▸ **Stated problem**:
Exclude the pictures and reproduce the remaining data exactly as written.

▸ **Information shown**:
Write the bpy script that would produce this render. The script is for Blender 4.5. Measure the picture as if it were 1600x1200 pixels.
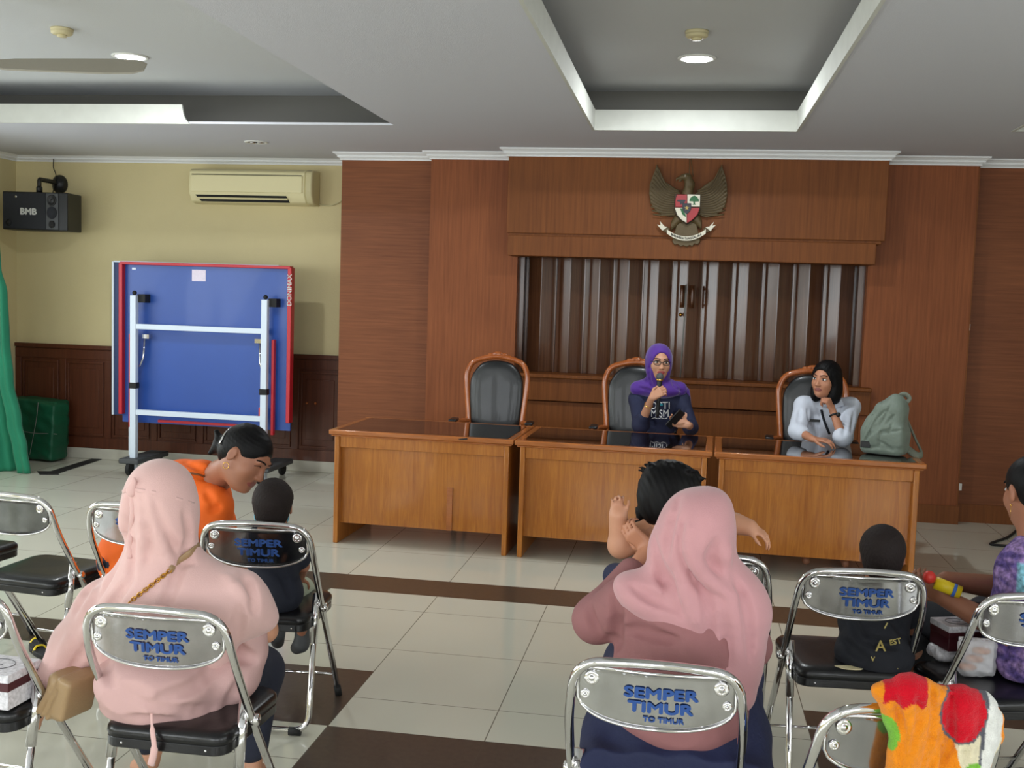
import bpy, bmesh, math, random
import numpy as np
from mathutils import Vector, Matrix, Euler
random.seed(7); np.random.seed(7)
for o in list(bpy.data.objects): bpy.data.objects.remove(o)
S = bpy.context.scene; COL = S.collection
# ------------------------------------------------------------------ camera
F = 1683.59; CAMZ = 1.6409
YAW, PITCH, ROLL = -0.159128667, -0.0832295103, 0.03190114
def cam_axes():
    cy, sy, cp, sp = math.cos(YAW), math.sin(YAW), math.cos(PITCH), math.sin(PITCH)
    fwd = Vector((sy*cp, cy*cp, sp)); right = Vector((cy, -sy, 0)); up = right.cross(fwd)
    c, s = math.cos(ROLL), math.sin(ROLL)
    return c*right + s*up, -s*right + c*up, fwd
CR, CU, CF = cam_axes()
cd = bpy.data.cameras.new('camera'); cam = bpy.data.objects.new('camera', cd); COL.objects.link(cam)
cam.matrix_world = Matrix(((CR.x, CU.x, -CF.x, 0), (CR.y, CU.y, -CF.y, 0), (CR.z, CU.z, -CF.z, CAMZ), (0, 0, 0, 1)))
cd.sensor_fit = 'HORIZONTAL'; cd.sensor_width = 36; cd.lens = 36*F/1600; cd.clip_start = .05; cd.clip_end = 100
S.camera = cam
# ------------------------------------------------------------------ world, window light, exposure
w = bpy.data.worlds.new('sky'); S.world = w; w.use_nodes = True
bg = w.node_tree.nodes['Background']; bg.inputs[0].default_value = (.80, .90, 1, 1); bg.inputs[1].default_value = 1.5
def window_light(name, loc, rot, sx, sy, power, col=(.94, .97, 1)):
    l = bpy.data.lights.new(name, 'AREA'); l.shape = 'RECTANGLE'; l.size = sx; l.size_y = sy; l.energy = power; l.color = col
    o = bpy.data.objects.new(name, l); COL.objects.link(o); o.location = loc; o.rotation_euler = rot; return o
RIGHTX, REARY, LEFTX = 4.6, -3.2, -6.14
PI = math.pi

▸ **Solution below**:
Write the bpy script that would produce this render. The script is for Blender 4.5. Measure the picture as if it were 1600x1200 pixels.
import bpy, bmesh, math, random
import numpy as np
from mathutils import Vector, Matrix, Euler
random.seed(7); np.random.seed(7)
for o in list(bpy.data.objects): bpy.data.objects.remove(o)
S = bpy.context.scene; COL = S.collection
# ------------------------------------------------------------------ camera
F = 1683.59; CAMZ = 1.6409
YAW, PITCH, ROLL = -0.159128667, -0.0832295103, 0.03190114
def cam_axes():
    cy, sy, cp, sp = math.cos(YAW), math.sin(YAW), math.cos(PITCH), math.sin(PITCH)
    fwd = Vector((sy*cp, cy*cp, sp)); right = Vector((cy, -sy, 0)); up = right.cross(fwd)
    c, s = math.cos(ROLL), math.sin(ROLL)
    return c*right + s*up, -s*right + c*up, fwd
CR, CU, CF = cam_axes()
cd = bpy.data.cameras.new('camera'); cam = bpy.data.objects.new('camera', cd); COL.objects.link(cam)
cam.matrix_world = Matrix(((CR.x, CU.x, -CF.x, 0), (CR.y, CU.y, -CF.y, 0), (CR.z, CU.z, -CF.z, CAMZ), (0, 0, 0, 1)))
cd.sensor_fit = 'HORIZONTAL'; cd.sensor_width = 36; cd.lens = 36*F/1600; cd.clip_start = .05; cd.clip_end = 100
S.camera = cam
# ------------------------------------------------------------------ world, window light, exposure
w = bpy.data.worlds.new('sky'); S.world = w; w.use_nodes = True
bg = w.node_tree.nodes['Background']; bg.inputs[0].default_value = (.80, .90, 1, 1); bg.inputs[1].default_value = 1.5
def window_light(name, loc, rot, sx, sy, power, col=(.94, .97, 1)):
    l = bpy.data.lights.new(name, 'AREA'); l.shape = 'RECTANGLE'; l.size = sx; l.size_y = sy; l.energy = power; l.color = col
    o = bpy.data.objects.new(name, l); COL.objects.link(o); o.location = loc; o.rotation_euler = rot; return o
RIGHTX, REARY, LEFTX = 4.6, -3.2, -6.14
PI = math.pi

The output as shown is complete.